** What you have to do **
Copy out, exactly and without additions, the lines from the one that contains "were 1659x2212 pixels." to the one that contains "b = keep(link('bracket', bm, m_alu, fr))", both ends included.

** Provided records **
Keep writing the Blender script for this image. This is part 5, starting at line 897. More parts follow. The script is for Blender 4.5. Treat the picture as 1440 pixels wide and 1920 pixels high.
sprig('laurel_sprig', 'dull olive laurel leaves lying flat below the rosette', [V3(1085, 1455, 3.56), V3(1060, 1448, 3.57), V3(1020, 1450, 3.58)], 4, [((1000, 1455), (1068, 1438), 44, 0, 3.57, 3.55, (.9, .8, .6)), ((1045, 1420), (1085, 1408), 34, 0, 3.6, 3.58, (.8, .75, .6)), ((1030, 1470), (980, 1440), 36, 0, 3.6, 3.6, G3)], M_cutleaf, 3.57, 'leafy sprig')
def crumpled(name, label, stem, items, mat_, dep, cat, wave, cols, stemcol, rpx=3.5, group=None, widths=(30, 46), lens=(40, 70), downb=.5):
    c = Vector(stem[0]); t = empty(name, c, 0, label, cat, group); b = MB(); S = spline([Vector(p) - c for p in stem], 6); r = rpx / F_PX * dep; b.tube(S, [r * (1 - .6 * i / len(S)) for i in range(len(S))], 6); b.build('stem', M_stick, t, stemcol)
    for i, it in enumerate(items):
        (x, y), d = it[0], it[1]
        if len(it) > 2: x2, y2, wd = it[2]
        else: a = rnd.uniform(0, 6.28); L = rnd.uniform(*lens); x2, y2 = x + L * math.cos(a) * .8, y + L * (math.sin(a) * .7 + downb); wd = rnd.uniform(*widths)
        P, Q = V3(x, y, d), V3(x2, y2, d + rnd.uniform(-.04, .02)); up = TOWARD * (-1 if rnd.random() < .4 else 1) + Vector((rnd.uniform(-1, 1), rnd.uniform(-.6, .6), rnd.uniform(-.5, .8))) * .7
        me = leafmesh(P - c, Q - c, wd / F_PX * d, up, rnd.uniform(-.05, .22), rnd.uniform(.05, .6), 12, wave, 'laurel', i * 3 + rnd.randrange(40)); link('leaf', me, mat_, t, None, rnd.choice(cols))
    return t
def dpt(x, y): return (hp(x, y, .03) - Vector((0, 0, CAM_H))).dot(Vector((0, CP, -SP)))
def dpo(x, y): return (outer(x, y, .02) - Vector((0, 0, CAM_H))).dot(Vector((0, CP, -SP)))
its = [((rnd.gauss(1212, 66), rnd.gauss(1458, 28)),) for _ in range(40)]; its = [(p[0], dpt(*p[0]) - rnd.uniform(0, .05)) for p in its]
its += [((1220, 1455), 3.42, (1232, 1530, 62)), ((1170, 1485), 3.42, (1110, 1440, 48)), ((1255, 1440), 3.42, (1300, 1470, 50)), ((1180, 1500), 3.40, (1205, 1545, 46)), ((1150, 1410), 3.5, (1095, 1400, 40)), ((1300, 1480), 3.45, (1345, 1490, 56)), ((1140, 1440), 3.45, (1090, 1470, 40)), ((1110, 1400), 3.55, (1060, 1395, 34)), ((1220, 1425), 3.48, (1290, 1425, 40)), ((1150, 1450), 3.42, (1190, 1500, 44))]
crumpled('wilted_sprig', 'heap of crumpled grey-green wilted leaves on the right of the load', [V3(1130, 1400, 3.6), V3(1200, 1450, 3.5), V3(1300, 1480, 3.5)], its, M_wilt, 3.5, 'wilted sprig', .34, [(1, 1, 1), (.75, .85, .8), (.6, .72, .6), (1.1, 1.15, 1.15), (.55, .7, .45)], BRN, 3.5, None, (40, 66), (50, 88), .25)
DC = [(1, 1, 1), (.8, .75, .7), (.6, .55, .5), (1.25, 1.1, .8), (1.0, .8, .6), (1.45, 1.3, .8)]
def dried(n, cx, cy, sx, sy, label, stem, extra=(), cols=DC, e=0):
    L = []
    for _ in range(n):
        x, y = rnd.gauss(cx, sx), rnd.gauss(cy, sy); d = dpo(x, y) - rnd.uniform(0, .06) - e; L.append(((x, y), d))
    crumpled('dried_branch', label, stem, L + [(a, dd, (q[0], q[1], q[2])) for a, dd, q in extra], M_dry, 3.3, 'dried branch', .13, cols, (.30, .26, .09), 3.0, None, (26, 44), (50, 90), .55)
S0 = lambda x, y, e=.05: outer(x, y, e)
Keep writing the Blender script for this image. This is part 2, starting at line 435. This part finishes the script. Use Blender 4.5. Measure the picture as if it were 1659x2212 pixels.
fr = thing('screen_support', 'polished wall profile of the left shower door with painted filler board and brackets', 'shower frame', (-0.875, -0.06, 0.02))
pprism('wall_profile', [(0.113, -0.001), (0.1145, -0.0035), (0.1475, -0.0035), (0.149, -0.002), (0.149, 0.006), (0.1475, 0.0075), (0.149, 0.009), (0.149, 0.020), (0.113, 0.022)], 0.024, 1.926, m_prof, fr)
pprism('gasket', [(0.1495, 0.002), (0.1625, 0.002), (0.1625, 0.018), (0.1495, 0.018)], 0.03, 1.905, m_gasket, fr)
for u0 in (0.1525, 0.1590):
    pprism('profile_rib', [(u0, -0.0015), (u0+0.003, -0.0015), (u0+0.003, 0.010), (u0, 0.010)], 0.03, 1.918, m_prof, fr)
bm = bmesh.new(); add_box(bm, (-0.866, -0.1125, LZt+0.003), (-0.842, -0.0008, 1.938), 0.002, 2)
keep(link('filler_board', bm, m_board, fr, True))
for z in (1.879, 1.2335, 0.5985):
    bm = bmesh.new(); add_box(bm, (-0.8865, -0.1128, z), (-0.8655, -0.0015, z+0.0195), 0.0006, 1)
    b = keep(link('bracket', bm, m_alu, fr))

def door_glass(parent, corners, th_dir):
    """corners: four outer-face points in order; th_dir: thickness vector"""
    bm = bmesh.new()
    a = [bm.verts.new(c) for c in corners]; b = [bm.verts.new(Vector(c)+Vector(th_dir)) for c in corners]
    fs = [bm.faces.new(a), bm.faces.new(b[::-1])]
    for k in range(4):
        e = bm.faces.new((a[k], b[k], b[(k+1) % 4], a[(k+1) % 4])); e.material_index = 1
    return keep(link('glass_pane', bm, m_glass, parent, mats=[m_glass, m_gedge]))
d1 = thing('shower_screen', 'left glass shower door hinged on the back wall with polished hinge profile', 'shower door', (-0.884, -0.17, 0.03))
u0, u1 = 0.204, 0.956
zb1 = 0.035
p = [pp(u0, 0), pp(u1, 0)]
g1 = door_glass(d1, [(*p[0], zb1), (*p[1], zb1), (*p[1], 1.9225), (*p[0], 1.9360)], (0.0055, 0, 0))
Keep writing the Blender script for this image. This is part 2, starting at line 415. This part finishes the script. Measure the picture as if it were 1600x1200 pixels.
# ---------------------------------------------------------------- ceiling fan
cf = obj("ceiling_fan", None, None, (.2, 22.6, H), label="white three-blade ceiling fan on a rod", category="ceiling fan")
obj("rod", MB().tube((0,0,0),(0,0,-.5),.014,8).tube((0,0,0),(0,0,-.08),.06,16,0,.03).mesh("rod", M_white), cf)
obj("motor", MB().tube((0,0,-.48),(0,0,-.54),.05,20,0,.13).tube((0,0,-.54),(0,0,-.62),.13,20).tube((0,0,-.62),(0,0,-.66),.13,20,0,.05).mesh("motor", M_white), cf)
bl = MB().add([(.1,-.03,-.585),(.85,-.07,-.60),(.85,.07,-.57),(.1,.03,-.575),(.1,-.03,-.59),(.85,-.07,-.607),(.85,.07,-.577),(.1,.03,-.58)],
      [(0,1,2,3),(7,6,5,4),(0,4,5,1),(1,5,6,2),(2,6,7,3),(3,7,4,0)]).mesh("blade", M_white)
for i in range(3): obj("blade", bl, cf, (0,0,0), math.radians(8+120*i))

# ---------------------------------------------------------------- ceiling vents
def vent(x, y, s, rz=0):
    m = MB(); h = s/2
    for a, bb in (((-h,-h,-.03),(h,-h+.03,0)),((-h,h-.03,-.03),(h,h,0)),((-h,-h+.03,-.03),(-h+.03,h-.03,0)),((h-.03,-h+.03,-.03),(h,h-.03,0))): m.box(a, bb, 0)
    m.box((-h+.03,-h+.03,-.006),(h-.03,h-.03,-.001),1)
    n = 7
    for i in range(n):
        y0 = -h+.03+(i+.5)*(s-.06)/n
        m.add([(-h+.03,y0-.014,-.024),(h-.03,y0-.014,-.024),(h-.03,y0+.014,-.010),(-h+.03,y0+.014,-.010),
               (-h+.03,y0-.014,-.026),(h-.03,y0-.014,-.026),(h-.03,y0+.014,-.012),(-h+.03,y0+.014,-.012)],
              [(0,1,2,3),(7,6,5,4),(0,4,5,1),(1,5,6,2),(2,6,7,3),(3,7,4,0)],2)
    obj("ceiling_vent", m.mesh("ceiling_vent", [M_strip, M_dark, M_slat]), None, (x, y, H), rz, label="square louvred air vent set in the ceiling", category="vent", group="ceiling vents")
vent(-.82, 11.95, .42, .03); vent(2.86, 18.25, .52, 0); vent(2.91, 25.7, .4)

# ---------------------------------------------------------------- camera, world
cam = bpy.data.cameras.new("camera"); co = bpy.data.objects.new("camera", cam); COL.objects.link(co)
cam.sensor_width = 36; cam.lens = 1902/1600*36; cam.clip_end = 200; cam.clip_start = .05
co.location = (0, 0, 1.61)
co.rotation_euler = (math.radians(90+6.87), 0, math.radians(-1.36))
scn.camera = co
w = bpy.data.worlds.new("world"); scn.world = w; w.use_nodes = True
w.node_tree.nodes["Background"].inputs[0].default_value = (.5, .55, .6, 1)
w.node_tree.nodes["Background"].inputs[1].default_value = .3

** Complete response **
Keep writing the Blender script for this image. This is part 2, starting at line 435. This part finishes the script. Use Blender 4.5. Measure the picture as if it were 1659x2212 pixels.
fr = thing('screen_support', 'polished wall profile of the left shower door with painted filler board and brackets', 'shower frame', (-0.875, -0.06, 0.02))
pprism('wall_profile', [(0.113, -0.001), (0.1145, -0.0035), (0.1475, -0.0035), (0.149, -0.002), (0.149, 0.006), (0.1475, 0.0075), (0.149, 0.009), (0.149, 0.020), (0.113, 0.022)], 0.024, 1.926, m_prof, fr)
pprism('gasket', [(0.1495, 0.002), (0.1625, 0.002), (0.1625, 0.018), (0.1495, 0.018)], 0.03, 1.905, m_gasket, fr)
for u0 in (0.1525, 0.1590):
    pprism('profile_rib', [(u0, -0.0015), (u0+0.003, -0.0015), (u0+0.003, 0.010), (u0, 0.010)], 0.03, 1.918, m_prof, fr)
bm = bmesh.new(); add_box(bm, (-0.866, -0.1125, LZt+0.003), (-0.842, -0.0008, 1.938), 0.002, 2)
keep(link('filler_board', bm, m_board, fr, True))
for z in (1.879, 1.2335, 0.5985):
    bm = bmesh.new(); add_box(bm, (-0.8865, -0.1128, z), (-0.8655, -0.0015, z+0.0195), 0.0006, 1)
    b = keep(link('bracket', bm, m_alu, fr))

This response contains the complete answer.